What about the opinions of all the other local and Commonwealth legal experts? Have they been tabled officially at the PAC meeting so that they could be included as an appendix to the PAC report for study by MPs?
Azmi said the battery of local and Commonwealth legal experts had given opinions that Chan’s three Letters of Support to PKFZ turnkey developer Kuala Dimensi Sdn. Bhd (KDSB) to raise some RM4 billion of bonds were not government guarantees but mere support letters for the project.
Will the PAC seek opinion from a Queen’s Counsel from UK that Chan’s Letters of Support were in fact implicit government guarantees and which were so regarded by the bond market?
Azmi said that although the two former Transport Ministers, Kong Choy and Liong Sik who had appeared before the PAC, had denied that the four Letters of Support they issued were government guarantees, these were only the opinions of both of them.
The PAC is calling the Attorney-General, Tan Sri Gani Patail to give his opinions on the two Ministers’ four Letters of Support at the next PAC hearing on August 12.
The PAC inquiry into the PKFZ scandal is taking on the character of a farce as Azmi as a Cabinet Minister in 2007 was not only privy but accepted the Attorney-General’s opinion that the four Letters of Support were implicit government guarantees for the RM4 billion bonds raised by KDSB in the bond market for PKFZ project, and Azmi was also party to the Cabinet’s subsequent decision to retrospectively approve the unlawful issue of the four Letters of Support by Liong Sik and Kong Choy and the subsequent Cabinet decision on a RM4.6 billion bail-out of PKFZ.
Azmi should vacate from the chair of PAC Chairman to testify at the PAC hearing why he and other Cabinet Ministers agreed with the Attorney-General’s opinion in 2007 that the four Letters of Support were implicit government guarantees for which the Cabinet had to give retrospective approval.
Other Cabinet Ministers in the 2007 decision for the RM4.6 bail-out of the PKFZ project should also be summoned to appear before the PAC inquiry to explain their support for the RM4.6 billion bailout of PKFZ.

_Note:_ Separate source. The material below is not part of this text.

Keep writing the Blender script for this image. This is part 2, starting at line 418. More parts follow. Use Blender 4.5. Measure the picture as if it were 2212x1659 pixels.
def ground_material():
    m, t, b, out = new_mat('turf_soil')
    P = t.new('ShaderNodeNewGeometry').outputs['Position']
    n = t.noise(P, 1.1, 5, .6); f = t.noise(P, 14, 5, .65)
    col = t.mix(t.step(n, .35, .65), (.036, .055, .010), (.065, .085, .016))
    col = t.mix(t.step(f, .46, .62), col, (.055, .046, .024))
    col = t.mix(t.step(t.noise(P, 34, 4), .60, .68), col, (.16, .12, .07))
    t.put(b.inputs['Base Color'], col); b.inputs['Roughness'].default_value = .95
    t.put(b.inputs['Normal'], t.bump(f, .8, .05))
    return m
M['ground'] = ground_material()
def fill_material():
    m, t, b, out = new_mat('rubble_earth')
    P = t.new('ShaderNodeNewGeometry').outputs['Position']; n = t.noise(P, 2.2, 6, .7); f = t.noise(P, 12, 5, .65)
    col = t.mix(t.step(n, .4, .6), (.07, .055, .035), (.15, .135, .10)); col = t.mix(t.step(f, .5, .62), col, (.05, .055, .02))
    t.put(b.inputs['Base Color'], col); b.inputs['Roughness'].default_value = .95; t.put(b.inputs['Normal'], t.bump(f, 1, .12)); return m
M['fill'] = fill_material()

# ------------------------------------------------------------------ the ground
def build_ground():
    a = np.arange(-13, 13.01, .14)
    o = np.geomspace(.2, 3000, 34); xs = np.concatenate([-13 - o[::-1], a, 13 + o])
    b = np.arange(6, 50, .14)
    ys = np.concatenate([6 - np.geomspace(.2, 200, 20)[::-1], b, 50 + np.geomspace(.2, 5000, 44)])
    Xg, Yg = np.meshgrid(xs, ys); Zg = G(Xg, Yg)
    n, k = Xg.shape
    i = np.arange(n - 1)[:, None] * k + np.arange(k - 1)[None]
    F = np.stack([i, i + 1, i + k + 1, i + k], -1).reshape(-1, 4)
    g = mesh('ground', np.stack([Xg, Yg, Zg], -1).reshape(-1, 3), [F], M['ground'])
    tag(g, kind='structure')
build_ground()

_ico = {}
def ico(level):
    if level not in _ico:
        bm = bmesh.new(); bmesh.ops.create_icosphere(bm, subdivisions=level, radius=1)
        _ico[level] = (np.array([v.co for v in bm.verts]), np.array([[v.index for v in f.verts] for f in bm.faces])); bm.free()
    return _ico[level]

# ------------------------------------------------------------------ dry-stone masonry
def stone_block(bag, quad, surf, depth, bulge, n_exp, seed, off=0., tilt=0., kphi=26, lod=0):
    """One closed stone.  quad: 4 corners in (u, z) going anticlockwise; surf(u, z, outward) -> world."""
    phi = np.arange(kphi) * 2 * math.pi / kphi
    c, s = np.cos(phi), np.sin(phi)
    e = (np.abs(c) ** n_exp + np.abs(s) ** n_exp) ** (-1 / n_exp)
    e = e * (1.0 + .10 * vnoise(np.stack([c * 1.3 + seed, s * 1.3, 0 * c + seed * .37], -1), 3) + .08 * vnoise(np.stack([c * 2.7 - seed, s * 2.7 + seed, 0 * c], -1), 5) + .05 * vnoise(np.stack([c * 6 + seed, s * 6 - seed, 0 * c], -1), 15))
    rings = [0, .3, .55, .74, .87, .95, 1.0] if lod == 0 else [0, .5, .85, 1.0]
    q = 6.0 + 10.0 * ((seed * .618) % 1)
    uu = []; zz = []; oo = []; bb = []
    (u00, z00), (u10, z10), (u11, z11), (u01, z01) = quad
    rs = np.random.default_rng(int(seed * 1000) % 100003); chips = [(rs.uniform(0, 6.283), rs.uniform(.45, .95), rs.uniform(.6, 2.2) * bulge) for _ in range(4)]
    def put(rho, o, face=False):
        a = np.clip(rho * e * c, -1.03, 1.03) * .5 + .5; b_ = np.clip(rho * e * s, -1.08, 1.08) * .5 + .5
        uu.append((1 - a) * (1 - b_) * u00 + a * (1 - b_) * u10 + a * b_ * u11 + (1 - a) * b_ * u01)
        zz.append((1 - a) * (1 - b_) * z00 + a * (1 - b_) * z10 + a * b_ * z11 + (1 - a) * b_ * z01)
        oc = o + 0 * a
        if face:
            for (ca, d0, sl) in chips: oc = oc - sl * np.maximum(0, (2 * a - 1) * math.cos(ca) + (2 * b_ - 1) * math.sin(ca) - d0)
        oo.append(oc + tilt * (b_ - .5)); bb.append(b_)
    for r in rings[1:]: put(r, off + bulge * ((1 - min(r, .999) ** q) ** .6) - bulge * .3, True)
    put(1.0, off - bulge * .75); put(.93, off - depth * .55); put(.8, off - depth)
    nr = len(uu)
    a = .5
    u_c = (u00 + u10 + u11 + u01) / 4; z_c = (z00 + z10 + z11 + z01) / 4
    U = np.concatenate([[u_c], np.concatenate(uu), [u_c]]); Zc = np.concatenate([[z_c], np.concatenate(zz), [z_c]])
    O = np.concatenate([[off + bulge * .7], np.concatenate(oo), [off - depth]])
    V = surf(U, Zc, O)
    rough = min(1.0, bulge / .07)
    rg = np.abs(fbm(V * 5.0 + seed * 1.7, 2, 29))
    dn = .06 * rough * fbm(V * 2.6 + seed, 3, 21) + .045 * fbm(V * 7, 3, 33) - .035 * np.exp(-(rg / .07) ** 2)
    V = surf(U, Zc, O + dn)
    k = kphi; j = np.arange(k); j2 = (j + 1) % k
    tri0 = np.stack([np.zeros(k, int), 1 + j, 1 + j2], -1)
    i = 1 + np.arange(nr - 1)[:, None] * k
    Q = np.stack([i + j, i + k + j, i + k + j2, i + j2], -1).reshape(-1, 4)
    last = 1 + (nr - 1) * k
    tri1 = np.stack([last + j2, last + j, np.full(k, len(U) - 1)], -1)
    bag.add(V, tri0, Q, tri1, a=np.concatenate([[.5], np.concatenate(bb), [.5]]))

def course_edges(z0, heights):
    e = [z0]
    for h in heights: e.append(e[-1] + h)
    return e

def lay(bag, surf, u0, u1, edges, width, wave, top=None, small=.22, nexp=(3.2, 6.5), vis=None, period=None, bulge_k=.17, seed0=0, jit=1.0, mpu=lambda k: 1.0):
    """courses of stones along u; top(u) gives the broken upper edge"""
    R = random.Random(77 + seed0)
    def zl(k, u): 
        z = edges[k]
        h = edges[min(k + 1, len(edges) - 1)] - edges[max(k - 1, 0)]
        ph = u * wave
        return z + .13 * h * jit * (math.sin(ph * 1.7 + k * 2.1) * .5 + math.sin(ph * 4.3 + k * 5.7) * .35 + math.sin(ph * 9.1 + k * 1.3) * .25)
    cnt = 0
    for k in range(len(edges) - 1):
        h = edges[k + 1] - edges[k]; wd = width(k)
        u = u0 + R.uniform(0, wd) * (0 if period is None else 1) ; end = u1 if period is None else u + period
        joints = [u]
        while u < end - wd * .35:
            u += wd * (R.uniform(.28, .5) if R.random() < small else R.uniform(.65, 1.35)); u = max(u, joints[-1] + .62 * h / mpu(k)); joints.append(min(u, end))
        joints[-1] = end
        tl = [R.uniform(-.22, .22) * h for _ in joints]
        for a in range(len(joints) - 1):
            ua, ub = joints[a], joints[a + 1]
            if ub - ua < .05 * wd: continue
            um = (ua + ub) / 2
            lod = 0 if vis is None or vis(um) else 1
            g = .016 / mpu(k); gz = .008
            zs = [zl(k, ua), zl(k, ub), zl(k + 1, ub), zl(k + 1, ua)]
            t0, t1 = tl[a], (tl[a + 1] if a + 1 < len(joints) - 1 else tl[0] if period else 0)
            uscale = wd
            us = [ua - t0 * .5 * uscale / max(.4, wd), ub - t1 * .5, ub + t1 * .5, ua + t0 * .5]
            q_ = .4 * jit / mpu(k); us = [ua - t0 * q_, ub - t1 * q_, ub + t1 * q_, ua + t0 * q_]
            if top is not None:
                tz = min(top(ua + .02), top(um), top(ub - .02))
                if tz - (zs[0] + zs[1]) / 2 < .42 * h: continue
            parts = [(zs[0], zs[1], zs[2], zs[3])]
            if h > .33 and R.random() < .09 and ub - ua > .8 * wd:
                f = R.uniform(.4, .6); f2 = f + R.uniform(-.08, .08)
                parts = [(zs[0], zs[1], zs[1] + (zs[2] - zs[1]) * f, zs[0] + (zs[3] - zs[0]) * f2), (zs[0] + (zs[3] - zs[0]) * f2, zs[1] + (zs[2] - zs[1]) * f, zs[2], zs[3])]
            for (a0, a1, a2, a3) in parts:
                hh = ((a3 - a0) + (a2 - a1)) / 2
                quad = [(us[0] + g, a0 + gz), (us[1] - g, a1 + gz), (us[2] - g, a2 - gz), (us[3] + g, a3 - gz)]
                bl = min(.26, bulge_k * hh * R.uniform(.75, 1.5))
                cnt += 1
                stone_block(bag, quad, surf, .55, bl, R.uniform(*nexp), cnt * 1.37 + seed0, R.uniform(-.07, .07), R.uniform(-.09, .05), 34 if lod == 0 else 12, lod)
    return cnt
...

There is a clear and present conflict-of-interest on Azmi’s role as PAC Chairman and former Minister when the Cabinet decided in 2007 on the RM4.6 billion PKFZ bailout – which was why I had earlier suggested he should disqualify himself from conducting the PAC inquiry into the PKFZ scandal, allowing the PAC Deputy Chairman Dr. Tan Seng Giaw to take over the inquiry.
Although late, it is still the proper thing for Azmi to do as it is never too late for him to stand down and disqualify himself from chairing the rest of the PAC inquiry into the PKFZ scandal.